Nelson Mills, president and CEO of Columbia Property Trust (NYSE: CXP), joined REIT.com for a CEO Spotlight video interview at REITWorld 2013: NAREIT’s Annual Convention for All Things REIT at the San Francisco Marriott Marquis.
Columbia Property Trust has been a fully public company since 2004. It listed on the New York Stock Exchange in October. Mills gave an update on the company’s progress since listing.
“So far, so good,” he said. “We’re very pleased with the results.”
Mills discussed the timing of the listing.
“To provide liquidity for our shareholders, create access to capital, lower our cost of capital and other reasons, we thought now was the time,” he said. “We’ve been working hard for a couple years to prepare for this event. I think we’ve been very well received. Trading activity has been a bit light to date, as we expected, but it’s beginning to build momentum. Pricing is holding up very well.”
Mills was asked about Columbia Property Trust’s efforts to reposition its portfolio.

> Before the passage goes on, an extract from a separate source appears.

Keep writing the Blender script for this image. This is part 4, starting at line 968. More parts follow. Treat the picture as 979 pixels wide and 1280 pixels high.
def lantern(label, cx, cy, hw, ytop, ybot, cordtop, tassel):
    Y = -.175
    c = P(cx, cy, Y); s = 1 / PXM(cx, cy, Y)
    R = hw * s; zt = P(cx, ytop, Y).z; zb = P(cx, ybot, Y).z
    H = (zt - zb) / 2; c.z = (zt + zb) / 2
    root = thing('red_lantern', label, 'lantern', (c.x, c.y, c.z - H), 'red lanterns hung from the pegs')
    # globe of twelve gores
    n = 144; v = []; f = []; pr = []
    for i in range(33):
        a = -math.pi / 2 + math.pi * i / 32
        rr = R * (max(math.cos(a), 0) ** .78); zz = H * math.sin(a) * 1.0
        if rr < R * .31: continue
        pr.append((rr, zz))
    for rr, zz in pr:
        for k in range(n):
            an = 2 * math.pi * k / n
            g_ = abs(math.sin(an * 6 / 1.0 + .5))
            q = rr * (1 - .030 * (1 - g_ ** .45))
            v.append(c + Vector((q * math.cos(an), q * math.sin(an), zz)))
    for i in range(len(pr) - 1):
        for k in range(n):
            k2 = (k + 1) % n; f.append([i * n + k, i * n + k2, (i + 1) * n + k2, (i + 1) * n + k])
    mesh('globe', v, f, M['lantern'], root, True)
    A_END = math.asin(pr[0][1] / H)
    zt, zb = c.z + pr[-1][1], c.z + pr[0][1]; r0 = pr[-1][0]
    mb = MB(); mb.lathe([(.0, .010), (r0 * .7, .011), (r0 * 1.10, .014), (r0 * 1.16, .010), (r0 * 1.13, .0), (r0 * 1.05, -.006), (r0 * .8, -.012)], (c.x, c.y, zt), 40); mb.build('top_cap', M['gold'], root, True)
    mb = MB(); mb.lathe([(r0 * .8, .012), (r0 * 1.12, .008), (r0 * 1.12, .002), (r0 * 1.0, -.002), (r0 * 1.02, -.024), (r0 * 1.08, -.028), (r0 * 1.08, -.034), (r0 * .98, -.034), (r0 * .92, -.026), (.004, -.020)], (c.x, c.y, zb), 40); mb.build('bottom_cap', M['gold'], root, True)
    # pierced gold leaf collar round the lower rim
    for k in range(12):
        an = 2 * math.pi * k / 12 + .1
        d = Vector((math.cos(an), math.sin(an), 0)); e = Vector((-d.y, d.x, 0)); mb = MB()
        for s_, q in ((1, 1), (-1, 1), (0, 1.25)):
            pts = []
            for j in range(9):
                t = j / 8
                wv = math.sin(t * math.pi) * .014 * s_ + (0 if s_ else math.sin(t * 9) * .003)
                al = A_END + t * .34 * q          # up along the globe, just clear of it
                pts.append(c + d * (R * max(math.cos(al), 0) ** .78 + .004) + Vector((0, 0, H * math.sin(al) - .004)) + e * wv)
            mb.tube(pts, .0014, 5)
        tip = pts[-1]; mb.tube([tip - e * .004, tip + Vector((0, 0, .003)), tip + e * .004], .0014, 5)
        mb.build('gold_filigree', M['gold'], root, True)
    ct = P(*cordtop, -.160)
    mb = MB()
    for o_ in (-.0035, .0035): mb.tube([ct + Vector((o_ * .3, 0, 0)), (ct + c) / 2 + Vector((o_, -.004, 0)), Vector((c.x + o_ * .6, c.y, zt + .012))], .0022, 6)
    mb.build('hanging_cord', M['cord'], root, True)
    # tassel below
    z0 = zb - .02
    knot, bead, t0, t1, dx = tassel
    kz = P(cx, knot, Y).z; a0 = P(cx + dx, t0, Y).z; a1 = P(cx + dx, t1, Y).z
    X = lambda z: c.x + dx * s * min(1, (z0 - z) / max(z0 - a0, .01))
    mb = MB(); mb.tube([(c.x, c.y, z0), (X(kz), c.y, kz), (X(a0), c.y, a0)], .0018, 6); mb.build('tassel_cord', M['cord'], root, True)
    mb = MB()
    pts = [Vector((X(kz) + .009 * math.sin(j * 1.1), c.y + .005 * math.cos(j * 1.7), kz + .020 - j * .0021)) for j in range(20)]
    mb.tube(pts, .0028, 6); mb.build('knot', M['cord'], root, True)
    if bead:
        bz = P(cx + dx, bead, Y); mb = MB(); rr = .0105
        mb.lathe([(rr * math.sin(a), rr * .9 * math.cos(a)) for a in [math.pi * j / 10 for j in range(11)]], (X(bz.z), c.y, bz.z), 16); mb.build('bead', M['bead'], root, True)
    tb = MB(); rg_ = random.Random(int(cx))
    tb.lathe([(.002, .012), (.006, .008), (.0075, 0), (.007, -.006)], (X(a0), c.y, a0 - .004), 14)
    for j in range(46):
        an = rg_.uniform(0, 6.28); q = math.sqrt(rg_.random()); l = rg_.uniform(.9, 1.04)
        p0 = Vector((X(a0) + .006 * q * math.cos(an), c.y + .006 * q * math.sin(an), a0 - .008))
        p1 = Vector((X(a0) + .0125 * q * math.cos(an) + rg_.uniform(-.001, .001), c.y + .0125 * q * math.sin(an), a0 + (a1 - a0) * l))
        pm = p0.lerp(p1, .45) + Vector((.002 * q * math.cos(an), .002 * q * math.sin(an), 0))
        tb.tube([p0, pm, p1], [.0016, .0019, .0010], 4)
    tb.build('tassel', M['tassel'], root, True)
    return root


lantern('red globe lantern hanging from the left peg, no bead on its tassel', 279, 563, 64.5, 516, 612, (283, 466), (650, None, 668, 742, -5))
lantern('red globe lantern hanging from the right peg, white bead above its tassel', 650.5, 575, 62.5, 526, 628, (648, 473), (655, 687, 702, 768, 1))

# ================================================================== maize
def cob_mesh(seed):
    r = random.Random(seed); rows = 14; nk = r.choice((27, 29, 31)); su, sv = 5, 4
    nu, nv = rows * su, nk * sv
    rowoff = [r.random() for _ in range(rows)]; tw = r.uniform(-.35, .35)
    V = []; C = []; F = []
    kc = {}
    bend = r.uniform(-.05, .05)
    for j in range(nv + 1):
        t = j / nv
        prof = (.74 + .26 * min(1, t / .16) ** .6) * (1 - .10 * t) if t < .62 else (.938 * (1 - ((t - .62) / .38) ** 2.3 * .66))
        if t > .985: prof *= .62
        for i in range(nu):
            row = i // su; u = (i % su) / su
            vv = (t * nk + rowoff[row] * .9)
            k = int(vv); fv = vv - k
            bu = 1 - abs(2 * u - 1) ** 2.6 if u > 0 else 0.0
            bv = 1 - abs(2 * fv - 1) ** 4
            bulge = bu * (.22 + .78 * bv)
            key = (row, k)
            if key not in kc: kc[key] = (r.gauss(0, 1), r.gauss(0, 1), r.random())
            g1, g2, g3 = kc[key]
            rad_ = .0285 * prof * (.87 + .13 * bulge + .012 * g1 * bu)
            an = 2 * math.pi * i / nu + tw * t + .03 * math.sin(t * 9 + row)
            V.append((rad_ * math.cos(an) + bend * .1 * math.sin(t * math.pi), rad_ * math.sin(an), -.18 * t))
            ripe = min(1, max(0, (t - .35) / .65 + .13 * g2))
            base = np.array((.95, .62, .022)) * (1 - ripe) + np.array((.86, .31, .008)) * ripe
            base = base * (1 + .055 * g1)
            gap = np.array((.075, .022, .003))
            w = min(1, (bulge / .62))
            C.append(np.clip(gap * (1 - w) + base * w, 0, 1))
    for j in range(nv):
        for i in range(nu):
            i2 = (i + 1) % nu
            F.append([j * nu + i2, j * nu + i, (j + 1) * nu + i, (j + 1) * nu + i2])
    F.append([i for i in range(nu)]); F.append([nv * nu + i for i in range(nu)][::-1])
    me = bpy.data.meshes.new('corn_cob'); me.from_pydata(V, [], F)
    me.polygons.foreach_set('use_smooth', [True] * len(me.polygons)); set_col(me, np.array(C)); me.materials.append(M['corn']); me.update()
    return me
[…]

“The REIT was originally designed primarily around a yield and dividend focus,” he said. “It accomplished that objective for many years for primarily retail individual investors. In preparing for the future, to sustain current income levels and growth, we thought it was important to do a few things. We were in 33 markets at one time—very widely diversified. We thought it was important to narrow that focus, and so we’ve taken steps in the last couple years to sell assets, re-deploy capital. We’ve reduced from 33 markets down to 16 with plans to go down to around a dozen in the next year or so. We’re focusing on primary markets and exiting many secondary markets. We’re shifting more of our focus from predominately suburban to predominately (central business districts) going forward.”
Mills offered his opinion on the dominant trends that he expects to see in the office sector in 2014.
“It continues to be challenging,” he said. “We feel like we’re past the bottom in most markets, and we’re starting to see some significant progress in terms of the fundamentals. Some of our key cities are very strong today, such as San Francisco, Denver, Seattle, Houston. There are others like (Washington, D.C.) that continue to have some challenges that are a bit softer.”